Why doesn’t everyone’s sound laboratories sound as much fun as Merrill Garbus’s?
Serene Dominic
Phoenix, Arizona
I listened to PJ Harvey’s Let England Shake during every critical moment of the year. Ten years since 9/11. The death of Osama. OWS. #OWS. The Resurrection of Godfather’s Pizza into popular conversation. And in a strange way, this album continued to be relevant and adopt itself to whatever political moment was going on at the time, however important or nonsensical it was. Maybe it was just me projecting, but the ability to do this marks the nature of a great work of art.
Mike Ayers
New York
The only reason people have embraced Let England Shake is because it’s brilliant—it’s some sort of masterpiece that makes expectations irrelevant. But if she doesn’t start giving us more electric guitar on her next one, don’t be shocked if the reviews are snarkier.
Mark Deming
Ypsilanti, Michigan
I honestly didn’t know that PJ Harvey was gonna be one of the most exciting artists of, like, the last 30 years! How could I know? Who knew? PJ Harvey, Sade, and Kate Bush. Three of the most creative pop forces of the 21st century.
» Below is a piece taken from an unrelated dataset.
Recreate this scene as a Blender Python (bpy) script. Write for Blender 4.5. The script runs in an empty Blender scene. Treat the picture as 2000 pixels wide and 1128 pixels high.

I didn’t see that coming, although I suppose I should have.
Scott Seward
Greenfield, Massachusetts
I deleted Watch the Throne from my iPhone three times. It still refuses to disappear. #OtisIlluminati
Phillip Mlynar
Brooklyn, New York
Mo’ money, mo’ predictable records. Is there an album more out of step with the times than Jay-Z and Kanye West’s Watch the Throne? Beats aside, I’m pretty sure I’ve heard as much “luxury rap” bullshit as I need from Mitt Romney and Donald Trump.
Daniel Durchholz
Wildwood, Missouri
“Riot Grrrl Supergroup” sounds stupid. Luckily Wild Flag’s album doesn’t.
Serene Dominic
Phoenix, Arizona
Tom Waits’s albums never fail to be interesting, but sometimes they can get a bit light on the pure fun—put it this way, it’s been a while since he put out an album with a song the Ramones could cover. Bad as Me has a few: the herky nihilism of “Get Lost” or the foulmouthed chant of “Hell Broke Luce.” And there are a few to play when your bourbon’s for crying into.
Lissa Townsend Rogers
Las Vegas, Nevada
21 is a map of Adele’s reactions to her recent breakup, but those who claim that the album is over-sung and overdramatic miss its more central concept: her age. She has called her now-finished relationship “the biggest deal in my entire life to date,” which is the sort of ridiculous but romantic pronouncement that the young are prone to making.
Joey Daniewicz
Morris, Minnesota
Video might not have killed the radio star, but overamped hype can kill almost anything. When Adele sings “hard,” many of my critical peers allow themselves to be more impressed than they get when, say, Patti LaBelle or the gospel duo Mary Mary sing “hard.”
Carol Cooper
New York
Thanks to two consecutive Kanye and Drake albums, not to mention the critical success of The Weeknd and Frank Ocean, monstrous self-regard and after-hours sobbing are the new mean. What’s fascinating is how both Drake and Kanye depend on aural chambers whose intricacy is inversely proportional to the boys’ rapping/singing skills. Where their influences didn’t sweat the technique, Drake has none to speak of, and that’s the way he likes it; it makes him, in his own mind, the realest guy in the game.
Alfred Soto
Miami, Florida
Take Care was my favorite slab of music of 2011 in part because I admire Drake’s willingness to appear ridiculous, but I would totally buy him a tuna sandwich if he would shut the fuck up about his sex life for five seconds.
Michael Robbins
Hattiesburg, Mississippi
If Justin Vernon is going to insist on talking nonsense, he should take a lesson from Sigur Rós and invent a new language for his lyrics lest someone make the mistake of dissecting them.
Joey Daniewicz
Morris, Minnesota
Apparently it’s now cool to like fucking Bon Iver but not TV on the Radio.
A.S. Van Dorston
Chicago, Illinois
I don’t have beef with Justin Vernon, artistically. He’s doing exactly what he should be doing: making bold choices and putting his shoulder into them. The glacially-paced, ambient “rock” on Vernon’s second Bon Iver album takes the biggest risk I can imagine from an aspiring mainstream musician: It stakes itself on mind-numbing dullness.
Marty Brown
Brooklyn, New York
If Das Racist are in a constant state of processing the world and spitting it back at us reconfigured, Shabazz Palaces are only concerned with the world inside their heads. I take “Recollections of the wraith” as words to live by—”clear some space out so we can space out.” That deep bass drum sounds like it is programmed to reconfigure a heartbeat and the flanged, wobbling guitar easily disengages me from whatever is in front of my face. Unplug your shit. I like how it feels.